◆ **GIVEN REQUEST**:
The required output consists solely of the lines from the top of the listing through the line containing "S.camera = cam", transcribed exactly.

[start]

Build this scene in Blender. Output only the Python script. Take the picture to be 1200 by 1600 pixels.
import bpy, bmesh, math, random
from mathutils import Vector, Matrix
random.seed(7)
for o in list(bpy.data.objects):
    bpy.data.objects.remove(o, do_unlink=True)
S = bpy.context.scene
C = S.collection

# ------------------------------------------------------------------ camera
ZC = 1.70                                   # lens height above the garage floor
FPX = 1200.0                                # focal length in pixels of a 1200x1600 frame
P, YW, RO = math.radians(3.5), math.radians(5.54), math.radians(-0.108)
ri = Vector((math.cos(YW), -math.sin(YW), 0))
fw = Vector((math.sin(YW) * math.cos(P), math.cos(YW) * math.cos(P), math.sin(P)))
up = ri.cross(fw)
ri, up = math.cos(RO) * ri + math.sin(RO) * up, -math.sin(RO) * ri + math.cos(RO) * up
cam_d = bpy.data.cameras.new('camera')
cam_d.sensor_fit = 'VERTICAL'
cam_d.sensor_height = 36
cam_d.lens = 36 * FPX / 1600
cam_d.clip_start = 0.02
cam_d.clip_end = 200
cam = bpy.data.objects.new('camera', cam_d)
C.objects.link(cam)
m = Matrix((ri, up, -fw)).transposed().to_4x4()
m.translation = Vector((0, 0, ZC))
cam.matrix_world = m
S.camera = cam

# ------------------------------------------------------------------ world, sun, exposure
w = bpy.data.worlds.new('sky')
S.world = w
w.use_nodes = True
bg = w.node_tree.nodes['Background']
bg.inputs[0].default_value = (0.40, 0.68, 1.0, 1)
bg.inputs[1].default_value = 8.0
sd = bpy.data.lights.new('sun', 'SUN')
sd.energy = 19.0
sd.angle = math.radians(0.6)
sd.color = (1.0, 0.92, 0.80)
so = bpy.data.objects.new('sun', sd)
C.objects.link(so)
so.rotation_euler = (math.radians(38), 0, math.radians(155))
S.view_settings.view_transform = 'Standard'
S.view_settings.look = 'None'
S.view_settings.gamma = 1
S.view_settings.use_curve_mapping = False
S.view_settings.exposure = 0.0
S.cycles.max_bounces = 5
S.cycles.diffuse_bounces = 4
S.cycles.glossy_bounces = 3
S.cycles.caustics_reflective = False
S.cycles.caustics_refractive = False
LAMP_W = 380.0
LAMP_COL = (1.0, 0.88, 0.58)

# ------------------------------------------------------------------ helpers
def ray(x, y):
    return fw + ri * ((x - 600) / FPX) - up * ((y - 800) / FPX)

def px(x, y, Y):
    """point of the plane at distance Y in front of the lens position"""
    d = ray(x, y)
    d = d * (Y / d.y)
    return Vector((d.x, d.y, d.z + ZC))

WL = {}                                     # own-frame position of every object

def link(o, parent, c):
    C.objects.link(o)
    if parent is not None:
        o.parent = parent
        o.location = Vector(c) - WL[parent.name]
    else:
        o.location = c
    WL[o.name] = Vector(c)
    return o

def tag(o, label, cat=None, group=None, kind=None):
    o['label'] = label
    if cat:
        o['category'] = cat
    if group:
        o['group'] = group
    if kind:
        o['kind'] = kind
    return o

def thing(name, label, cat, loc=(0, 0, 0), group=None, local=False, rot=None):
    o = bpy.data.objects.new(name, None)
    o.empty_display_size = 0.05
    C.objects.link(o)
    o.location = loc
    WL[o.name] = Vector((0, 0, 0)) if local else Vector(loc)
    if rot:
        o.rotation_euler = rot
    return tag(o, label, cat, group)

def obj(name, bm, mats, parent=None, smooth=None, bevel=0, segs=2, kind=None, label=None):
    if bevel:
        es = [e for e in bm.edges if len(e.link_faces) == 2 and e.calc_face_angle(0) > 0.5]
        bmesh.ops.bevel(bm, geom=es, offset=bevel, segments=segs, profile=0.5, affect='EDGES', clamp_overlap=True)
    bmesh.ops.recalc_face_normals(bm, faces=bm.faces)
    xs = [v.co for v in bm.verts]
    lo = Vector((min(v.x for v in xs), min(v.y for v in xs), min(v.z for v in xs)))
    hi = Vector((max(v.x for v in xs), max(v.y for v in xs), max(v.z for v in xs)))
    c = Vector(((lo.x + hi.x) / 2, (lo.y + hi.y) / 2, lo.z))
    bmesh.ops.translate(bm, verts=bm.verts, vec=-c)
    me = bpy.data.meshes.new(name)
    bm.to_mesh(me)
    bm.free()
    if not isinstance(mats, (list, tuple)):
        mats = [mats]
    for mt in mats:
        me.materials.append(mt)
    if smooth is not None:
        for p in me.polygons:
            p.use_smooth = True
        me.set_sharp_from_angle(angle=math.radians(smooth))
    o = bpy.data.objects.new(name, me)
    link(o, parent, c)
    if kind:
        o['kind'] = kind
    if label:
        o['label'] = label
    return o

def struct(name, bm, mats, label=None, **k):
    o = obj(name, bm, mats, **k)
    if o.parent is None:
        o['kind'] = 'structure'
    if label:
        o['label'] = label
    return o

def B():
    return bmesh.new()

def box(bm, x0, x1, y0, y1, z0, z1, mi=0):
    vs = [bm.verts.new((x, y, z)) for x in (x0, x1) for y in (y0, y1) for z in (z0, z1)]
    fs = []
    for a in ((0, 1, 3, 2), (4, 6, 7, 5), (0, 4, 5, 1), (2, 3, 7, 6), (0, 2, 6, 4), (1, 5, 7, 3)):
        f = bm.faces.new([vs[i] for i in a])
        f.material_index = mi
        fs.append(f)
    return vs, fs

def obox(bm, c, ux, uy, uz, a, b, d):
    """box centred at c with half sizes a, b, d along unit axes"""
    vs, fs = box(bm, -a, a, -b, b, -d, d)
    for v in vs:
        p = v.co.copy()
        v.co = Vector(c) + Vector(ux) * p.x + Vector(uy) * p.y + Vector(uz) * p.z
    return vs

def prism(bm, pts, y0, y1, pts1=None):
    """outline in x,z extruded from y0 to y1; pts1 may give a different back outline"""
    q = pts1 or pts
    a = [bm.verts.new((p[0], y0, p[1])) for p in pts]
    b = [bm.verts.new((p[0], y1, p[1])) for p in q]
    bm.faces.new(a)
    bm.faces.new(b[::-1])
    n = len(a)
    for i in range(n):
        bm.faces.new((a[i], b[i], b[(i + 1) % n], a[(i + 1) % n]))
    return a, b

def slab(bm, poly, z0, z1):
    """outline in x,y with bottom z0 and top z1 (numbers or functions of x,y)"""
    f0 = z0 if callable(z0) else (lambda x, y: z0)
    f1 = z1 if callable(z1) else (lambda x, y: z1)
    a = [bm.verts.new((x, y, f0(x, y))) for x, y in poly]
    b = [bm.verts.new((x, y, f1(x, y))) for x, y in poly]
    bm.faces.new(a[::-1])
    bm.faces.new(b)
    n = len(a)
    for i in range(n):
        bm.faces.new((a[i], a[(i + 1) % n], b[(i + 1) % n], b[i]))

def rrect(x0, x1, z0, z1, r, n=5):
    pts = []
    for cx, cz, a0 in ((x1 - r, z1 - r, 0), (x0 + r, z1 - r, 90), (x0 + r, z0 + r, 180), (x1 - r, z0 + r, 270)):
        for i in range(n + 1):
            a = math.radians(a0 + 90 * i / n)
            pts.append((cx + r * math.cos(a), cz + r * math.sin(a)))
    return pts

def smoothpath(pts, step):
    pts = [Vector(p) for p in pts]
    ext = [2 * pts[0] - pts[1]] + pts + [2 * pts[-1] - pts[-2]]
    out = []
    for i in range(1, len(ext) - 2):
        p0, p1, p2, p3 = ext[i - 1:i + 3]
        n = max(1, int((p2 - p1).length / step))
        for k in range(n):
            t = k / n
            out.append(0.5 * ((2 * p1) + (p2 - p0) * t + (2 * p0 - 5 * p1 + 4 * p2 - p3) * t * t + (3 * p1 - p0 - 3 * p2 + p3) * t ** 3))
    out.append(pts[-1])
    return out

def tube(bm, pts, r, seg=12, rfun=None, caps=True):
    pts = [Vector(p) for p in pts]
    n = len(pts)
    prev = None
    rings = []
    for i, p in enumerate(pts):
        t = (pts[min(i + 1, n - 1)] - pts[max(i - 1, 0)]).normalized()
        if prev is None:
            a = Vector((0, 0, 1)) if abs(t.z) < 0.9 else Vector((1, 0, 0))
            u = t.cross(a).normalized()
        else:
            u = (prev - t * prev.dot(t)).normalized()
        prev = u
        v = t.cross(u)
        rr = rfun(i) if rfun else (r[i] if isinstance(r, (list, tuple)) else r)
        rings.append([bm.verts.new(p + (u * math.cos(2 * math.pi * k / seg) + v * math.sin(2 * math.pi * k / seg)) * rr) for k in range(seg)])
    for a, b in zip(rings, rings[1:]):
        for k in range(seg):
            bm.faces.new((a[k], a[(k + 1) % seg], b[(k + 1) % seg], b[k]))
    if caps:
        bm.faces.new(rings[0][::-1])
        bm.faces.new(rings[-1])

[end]

◆ **FINISHED EXERCISE**:
Build this scene in Blender. Output only the Python script. Take the picture to be 1200 by 1600 pixels.
import bpy, bmesh, math, random
from mathutils import Vector, Matrix
random.seed(7)
for o in list(bpy.data.objects):
    bpy.data.objects.remove(o, do_unlink=True)
S = bpy.context.scene
C = S.collection

# ------------------------------------------------------------------ camera
ZC = 1.70                                   # lens height above the garage floor
FPX = 1200.0                                # focal length in pixels of a 1200x1600 frame
P, YW, RO = math.radians(3.5), math.radians(5.54), math.radians(-0.108)
ri = Vector((math.cos(YW), -math.sin(YW), 0))
fw = Vector((math.sin(YW) * math.cos(P), math.cos(YW) * math.cos(P), math.sin(P)))
up = ri.cross(fw)
ri, up = math.cos(RO) * ri + math.sin(RO) * up, -math.sin(RO) * ri + math.cos(RO) * up
cam_d = bpy.data.cameras.new('camera')
cam_d.sensor_fit = 'VERTICAL'
cam_d.sensor_height = 36
cam_d.lens = 36 * FPX / 1600
cam_d.clip_start = 0.02
cam_d.clip_end = 200
cam = bpy.data.objects.new('camera', cam_d)
C.objects.link(cam)
m = Matrix((ri, up, -fw)).transposed().to_4x4()
m.translation = Vector((0, 0, ZC))
cam.matrix_world = m
S.camera = cam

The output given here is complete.